‘Chinese Shock’ Would Suppress Global Trade
World Economy

‘Chinese Shock’ Would Suppress Global Trade

A sharp slowdown in China’s economy to a 2.3% growth rate in the next three years would have “significant knock-on effects” across emerging markets and corporate credit quality worldwide, according to Fitch Ratings.
Such a slowdown–to one-third of the 6.9% growth pace economists project for this year–also would disrupt global trade, hinder growth and potentially suppress borrowing costs for several years, Fitch analysts led by William Warlick wrote in a report, Bloomberg said.
“A greater-than-expected deceleration in Chinese economic activity would have far-reaching implications for global growth, corporate credit quality and monetary policy,” the researchers said. “Lower-for-longer in terms of growth, interest rates and commodity prices could be the defining mantra of this decade for the major advanced economies if a Chinese shock scenario materializes.”
Policymakers in Beijing have already cut interest rates six times to a record low and expanded fiscal stimulus in the world’s second-largest economy as it heads for the weakest expansion in a quarter century.
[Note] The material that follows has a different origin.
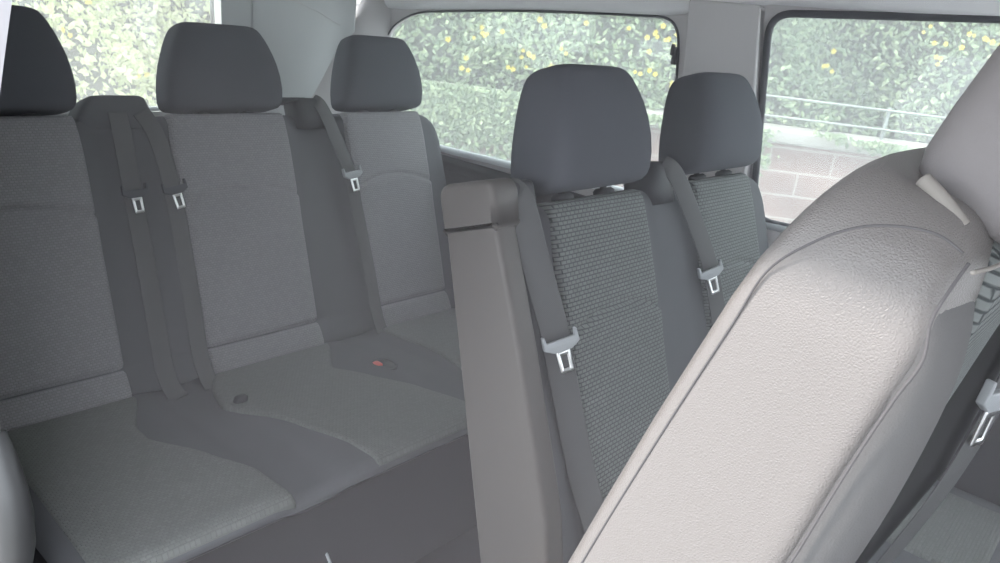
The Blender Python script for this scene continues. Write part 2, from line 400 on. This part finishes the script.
# ================================================================== SEATS
def surf_back(inserts, gaps, zt=0.0, zb=-.70):
    def f(y, s):
        h = .006 * math.cos((s + .35) * 3.0)
        for g0, g1, dep in gaps:
            c = (g0 + g1) / 2; hw = (g1 - g0) / 2
            t = abs(y - c) / hw
            if t < 1.35: h -= dep * (.5 + .5 * math.cos(math.pi * min(1, max(0, (t - .55) / .8))))
        if s < -.60: h += .016 * math.sin(min(1, (-.60 - s) / .08) * math.pi * .62)
        return h
    return f
def insert_mesh(f, y0, y1, s0, s1, arch_s=-.20, arch_d=.035, low=-.60):
    yc = (y0 + y1) / 2; hw = (y1 - y0) / 2
    def top(s, y):
        h = f(y, s) + .009
        a = arch_s - arch_d * ((y - yc) / hw) ** 2
        h -= .009 * math.exp(-((s - a) / .005) ** 2)
        if s < a: h += .004 * math.exp(-((s - a) / .05) ** 2)
        h -= .010 * math.exp(-((s - low) / .007) ** 2)
        return h - erd(-s + .004, .035) * .6
    P = lambda a, b_, h: (h, b_, a)
    taper = lambda a: .010 * max(0, (a + .12) / .12) ** 2
    return slab(P, s0, s1, lambda a: y0 + taper(a), lambda a: y1 - taper(a), top, lambda s, y: f(y, s) - .03, .008, 150, 44, .002, .25)
def headrest(W=.285, H=.205, T=.062, xc=-.035, e=4.6, lean_=.022):
    """secs with rounded lower corners, sides leaning in to a flatter top"""
    secs = []
    zs = [0, .004, .012, .025, .05, .08, .11, .135, .155, .172, .185, .194, .200, .2035, .205]
    ws = [.84, .94, .985, 1.0, 1.0, .975, .93, .875, .825, .775, .73, .69, .645, .59, .50]
    ts = [.60, .78, .90, .97, 1.0, 1.0, .97, .93, .88, .82, .76, .68, .57, .44, .25]
    for z, w_, t_ in zip(zs, ws, ts):
        secs.append((z * H / .205 + .005, xc + .008 * math.sin(z / .205 * math.pi) + lean_ * (z / .205), 0, T * t_, W / 2 * w_, e))
    return loft(secs, 64)
def add_headrest(root, frame, y, mat='cloth_head', seamed=True, s=.0, **kw):
    V, F = headrest(**kw); V = [(v[0], v[1] + y, v[2] + s) for v in map(tuple, V)]
    h = obj('headrest', V, F, mat, root, frame)
    xc = kw.get('xc', -.035)
    for sg in (-1, 1):
        V, F = tube([(xc, y + sg * .065, s + .02), (xc, y + sg * .065, s - .06)], .0065, 10); obj('post', V, F, 'plastic', h)
        V, F = loft([(s - .012, xc, y + sg * .065, .016, .022), (s - .002, xc, y + sg * .065, .016, .022), (s + .003, xc, y + sg * .065, .011, .016)], 20, True, 3); obj('post_sleeve', V, F, 'plastic', h)
    return h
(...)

Full-year gross domestic product growth is expected to slow to 6.5% next year and 6.3% in 2017, according to economist estimates compiled by Bloomberg.
Fitch said its hypothetical scenario is designed to test credit connections between China and the rest of the world and doesn’t reflect its expectation for Chinese growth. Fitch’s so-called base case estimate calls for a 6% expansion in 2017, the report said.
Should such a sharp slowdown scenario play out, global GDP growth would decline to 1.8% in 2017, Fitch said, and “as a result, any rise in US and eurozone short-term interest rates would be postponed, and oil prices would remain under pressure.”